## start Data section

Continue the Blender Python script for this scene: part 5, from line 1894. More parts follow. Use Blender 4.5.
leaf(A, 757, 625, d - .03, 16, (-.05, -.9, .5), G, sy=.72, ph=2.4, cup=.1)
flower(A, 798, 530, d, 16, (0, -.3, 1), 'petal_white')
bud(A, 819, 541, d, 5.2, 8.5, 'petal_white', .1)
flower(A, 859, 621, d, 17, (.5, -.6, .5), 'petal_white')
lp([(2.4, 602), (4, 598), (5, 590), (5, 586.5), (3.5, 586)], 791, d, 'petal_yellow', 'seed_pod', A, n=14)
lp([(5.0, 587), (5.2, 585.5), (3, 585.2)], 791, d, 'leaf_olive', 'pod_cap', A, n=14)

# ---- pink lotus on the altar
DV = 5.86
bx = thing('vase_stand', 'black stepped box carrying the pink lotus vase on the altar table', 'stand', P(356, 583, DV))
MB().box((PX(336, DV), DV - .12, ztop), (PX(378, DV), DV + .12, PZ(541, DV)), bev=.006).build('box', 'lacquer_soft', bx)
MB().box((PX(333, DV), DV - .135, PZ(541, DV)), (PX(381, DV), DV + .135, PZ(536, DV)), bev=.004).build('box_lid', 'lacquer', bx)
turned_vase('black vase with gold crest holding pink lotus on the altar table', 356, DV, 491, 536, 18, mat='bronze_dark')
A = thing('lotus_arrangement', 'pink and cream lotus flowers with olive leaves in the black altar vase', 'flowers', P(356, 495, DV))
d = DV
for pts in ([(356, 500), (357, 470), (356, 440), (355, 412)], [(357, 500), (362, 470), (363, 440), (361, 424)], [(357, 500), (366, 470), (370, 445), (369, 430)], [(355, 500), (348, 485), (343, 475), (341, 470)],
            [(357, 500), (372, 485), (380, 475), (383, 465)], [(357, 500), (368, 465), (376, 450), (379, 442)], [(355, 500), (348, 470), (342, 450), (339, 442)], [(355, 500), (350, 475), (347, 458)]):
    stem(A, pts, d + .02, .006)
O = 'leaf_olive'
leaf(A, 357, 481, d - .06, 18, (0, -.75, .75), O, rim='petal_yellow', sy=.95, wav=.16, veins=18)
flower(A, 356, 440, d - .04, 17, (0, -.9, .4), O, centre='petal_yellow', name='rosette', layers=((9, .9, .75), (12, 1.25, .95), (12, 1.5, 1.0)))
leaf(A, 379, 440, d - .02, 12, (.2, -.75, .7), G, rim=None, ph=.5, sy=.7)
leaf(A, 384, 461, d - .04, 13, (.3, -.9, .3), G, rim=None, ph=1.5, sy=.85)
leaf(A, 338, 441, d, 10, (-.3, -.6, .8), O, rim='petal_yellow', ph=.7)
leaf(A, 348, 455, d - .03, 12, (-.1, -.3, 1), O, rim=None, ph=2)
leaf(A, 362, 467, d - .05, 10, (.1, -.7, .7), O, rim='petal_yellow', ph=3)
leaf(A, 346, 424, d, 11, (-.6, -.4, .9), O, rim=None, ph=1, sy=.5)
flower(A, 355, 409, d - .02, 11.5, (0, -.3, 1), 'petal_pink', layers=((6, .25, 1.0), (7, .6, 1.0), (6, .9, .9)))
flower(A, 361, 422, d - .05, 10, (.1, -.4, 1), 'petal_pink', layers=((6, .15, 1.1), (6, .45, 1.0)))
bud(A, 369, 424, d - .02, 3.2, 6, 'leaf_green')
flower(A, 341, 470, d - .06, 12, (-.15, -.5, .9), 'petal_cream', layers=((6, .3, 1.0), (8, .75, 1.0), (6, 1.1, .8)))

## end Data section

Required work: Restate word for word only the lines running from the beginning of the data to the line holding "d, 'leaf_olive', 'pod_cap', A, n=14)", both included.

Task solution:
Continue the Blender Python script for this scene: part 5, from line 1894. More parts follow. Use Blender 4.5.
leaf(A, 757, 625, d - .03, 16, (-.05, -.9, .5), G, sy=.72, ph=2.4, cup=.1)
flower(A, 798, 530, d, 16, (0, -.3, 1), 'petal_white')
bud(A, 819, 541, d, 5.2, 8.5, 'petal_white', .1)
flower(A, 859, 621, d, 17, (.5, -.6, .5), 'petal_white')
lp([(2.4, 602), (4, 598), (5, 590), (5, 586.5), (3.5, 586)], 791, d, 'petal_yellow', 'seed_pod', A, n=14)
lp([(5.0, 587), (5.2, 585.5), (3, 585.2)], 791, d, 'leaf_olive', 'pod_cap', A, n=14)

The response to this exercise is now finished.